‘There are more things in Heaven and Earth than are dreamed of in your philosophy’
So sayeth Hamlet, and so quoth Simon Callow, as Chuck D (aka Charles Dickens), in Mark Gatiss’ Dr Who episode, The Unquiet Dead.
I have to say that I really don’t like contemporary Dr Who. It grates mightily. It’s such a mish-mash. Overloaded with ideas that are supposed to be clever.

And unlike Baker-era Who, which uses sci-fi/fantasy much more simply, as a vehicle for fun storytelling, and tends to have an underlying appeal – despite its total kookiness – to the rational mind, CGI-era Who is overloaded with appeals to angels, the mystical, ghosts, sceances, etc.

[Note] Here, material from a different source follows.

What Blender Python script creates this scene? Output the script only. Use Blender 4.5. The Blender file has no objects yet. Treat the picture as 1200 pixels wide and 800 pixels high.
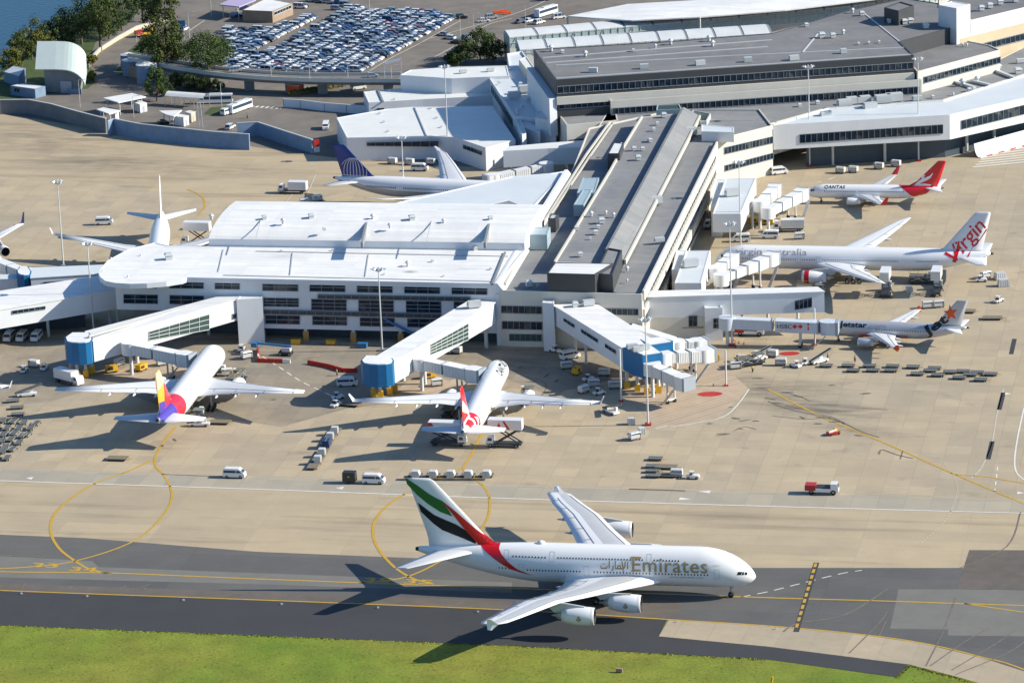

Where ‘70s Who harnessed imagination to progressive rational ideals, current Who is regressive, appealing to ‘comforting’ myths, ironically enabled by cutting-edge tech. Ironically the older Who, more dependent on viewer imagination, and simpler old-school props, is more visionary.

I don’t know when the trend for manic Drs set in. But I hate it. Christopher Ecclestone partakes of this annoying lineage. And Billie Piper as his sidekick sums up the shallow vanity of our times. Pretty, but vacant.